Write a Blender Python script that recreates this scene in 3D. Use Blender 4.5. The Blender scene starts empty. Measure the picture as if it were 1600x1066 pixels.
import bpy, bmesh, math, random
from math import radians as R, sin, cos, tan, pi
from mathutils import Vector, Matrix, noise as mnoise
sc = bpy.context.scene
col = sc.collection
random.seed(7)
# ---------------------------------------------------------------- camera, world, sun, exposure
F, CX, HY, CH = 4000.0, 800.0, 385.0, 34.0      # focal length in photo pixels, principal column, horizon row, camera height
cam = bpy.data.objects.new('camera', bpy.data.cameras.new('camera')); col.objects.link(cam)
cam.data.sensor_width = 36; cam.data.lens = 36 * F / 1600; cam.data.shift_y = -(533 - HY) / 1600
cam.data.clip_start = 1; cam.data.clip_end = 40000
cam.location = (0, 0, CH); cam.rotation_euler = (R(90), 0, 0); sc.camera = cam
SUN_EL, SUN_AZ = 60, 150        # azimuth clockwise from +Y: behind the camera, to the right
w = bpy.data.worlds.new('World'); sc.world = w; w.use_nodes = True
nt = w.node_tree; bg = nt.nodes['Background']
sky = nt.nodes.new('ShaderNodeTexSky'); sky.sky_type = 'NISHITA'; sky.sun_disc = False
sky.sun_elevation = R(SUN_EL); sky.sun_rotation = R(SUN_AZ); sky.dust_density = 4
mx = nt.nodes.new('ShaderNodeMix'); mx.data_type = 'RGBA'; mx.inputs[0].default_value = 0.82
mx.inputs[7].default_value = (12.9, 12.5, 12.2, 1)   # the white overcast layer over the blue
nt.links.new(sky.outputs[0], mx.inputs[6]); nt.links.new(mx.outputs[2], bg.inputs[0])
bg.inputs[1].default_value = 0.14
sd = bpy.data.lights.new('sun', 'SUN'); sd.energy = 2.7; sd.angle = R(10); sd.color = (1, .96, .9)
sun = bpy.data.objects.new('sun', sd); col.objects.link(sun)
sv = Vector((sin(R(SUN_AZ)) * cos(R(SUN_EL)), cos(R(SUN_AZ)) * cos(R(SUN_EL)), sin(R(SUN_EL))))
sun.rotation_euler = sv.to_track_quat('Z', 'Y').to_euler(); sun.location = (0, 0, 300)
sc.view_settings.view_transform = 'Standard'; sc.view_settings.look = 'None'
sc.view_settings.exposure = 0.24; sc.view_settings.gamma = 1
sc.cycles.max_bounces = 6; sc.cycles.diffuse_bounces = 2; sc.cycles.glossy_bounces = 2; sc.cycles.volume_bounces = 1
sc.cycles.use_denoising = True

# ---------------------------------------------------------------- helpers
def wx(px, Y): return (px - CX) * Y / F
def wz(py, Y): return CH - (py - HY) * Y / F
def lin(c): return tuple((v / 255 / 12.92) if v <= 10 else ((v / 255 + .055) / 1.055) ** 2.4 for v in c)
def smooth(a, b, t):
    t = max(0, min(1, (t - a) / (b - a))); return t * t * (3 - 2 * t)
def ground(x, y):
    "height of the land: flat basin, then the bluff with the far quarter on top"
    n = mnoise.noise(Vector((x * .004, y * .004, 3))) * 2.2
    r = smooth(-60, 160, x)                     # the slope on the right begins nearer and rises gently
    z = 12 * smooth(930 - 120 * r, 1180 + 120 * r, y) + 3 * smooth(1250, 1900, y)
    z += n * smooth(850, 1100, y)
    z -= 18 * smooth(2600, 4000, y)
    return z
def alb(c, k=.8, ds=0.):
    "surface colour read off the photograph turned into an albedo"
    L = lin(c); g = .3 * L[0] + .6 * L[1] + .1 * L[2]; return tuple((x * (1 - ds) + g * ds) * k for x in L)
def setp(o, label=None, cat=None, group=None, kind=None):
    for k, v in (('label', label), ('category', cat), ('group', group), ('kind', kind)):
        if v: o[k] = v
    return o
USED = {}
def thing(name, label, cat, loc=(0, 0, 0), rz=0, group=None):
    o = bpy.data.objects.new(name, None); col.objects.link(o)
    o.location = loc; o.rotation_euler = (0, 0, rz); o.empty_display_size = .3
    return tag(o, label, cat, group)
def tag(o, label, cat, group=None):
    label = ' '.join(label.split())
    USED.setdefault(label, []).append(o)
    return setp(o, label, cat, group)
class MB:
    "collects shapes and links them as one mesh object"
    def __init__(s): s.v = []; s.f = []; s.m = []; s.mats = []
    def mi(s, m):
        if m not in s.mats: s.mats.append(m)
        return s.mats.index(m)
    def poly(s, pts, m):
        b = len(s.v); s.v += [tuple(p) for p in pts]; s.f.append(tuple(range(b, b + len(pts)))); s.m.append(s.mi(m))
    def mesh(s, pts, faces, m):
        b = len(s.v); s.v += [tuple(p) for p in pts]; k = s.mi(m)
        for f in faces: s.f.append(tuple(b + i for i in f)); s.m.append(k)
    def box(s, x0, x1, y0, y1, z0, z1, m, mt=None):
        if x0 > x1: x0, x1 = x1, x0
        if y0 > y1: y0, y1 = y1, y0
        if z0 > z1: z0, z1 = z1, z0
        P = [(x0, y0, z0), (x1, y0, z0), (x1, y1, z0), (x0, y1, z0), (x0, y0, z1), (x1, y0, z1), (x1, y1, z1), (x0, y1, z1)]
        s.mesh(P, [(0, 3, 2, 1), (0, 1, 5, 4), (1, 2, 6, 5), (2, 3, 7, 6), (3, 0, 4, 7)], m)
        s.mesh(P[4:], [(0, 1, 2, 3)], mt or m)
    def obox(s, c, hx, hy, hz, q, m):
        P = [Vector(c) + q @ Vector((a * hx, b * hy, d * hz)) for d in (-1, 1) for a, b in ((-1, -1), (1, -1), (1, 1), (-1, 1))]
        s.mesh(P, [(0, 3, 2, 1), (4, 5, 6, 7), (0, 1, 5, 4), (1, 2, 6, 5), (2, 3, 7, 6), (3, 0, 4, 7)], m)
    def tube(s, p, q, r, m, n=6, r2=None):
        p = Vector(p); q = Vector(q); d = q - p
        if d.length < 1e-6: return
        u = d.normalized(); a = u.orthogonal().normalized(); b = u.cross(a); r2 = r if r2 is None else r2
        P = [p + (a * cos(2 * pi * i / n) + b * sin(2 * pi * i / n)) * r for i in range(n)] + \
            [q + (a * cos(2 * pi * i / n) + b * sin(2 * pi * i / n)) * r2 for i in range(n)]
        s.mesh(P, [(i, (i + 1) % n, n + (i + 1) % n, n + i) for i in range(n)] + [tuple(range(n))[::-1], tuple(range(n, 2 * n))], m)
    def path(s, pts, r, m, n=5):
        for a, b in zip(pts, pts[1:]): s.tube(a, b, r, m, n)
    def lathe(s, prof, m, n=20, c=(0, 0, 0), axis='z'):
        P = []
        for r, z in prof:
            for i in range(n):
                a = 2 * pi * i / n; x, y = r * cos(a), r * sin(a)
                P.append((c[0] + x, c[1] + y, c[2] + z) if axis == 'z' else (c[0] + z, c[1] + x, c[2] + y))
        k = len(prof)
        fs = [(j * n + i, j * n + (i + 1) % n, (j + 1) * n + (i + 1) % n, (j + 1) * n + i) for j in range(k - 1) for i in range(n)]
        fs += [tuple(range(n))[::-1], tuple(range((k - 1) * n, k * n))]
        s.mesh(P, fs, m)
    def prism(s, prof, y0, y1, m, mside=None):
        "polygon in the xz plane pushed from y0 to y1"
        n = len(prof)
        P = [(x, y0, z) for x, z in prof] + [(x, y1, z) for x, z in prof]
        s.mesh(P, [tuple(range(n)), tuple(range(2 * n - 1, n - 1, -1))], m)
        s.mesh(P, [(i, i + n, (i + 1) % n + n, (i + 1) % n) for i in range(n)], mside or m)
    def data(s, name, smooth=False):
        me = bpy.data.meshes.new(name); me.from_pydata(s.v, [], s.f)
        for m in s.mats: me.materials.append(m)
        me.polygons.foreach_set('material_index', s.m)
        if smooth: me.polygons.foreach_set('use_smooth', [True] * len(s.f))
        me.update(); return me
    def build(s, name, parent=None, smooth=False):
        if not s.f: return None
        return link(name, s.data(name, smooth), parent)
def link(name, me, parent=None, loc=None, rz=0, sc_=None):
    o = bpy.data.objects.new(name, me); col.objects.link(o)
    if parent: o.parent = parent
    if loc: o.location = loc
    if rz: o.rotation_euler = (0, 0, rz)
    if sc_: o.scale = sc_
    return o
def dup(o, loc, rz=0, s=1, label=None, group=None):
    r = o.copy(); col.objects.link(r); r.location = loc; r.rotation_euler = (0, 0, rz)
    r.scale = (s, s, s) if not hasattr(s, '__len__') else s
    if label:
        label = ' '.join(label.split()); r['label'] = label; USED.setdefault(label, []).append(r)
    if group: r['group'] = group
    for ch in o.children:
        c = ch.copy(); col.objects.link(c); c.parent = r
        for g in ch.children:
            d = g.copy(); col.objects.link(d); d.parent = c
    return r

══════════

• TO BE DONE:
All lines holding the word "scene" should be picked out and copied.

• OUTPUT FOR THIS TASK:
Write a Blender Python script that recreates this scene in 3D. Use Blender 4.5. The Blender scene starts empty. Measure the picture as if it were 1600x1066 pixels.
sc = bpy.context.scene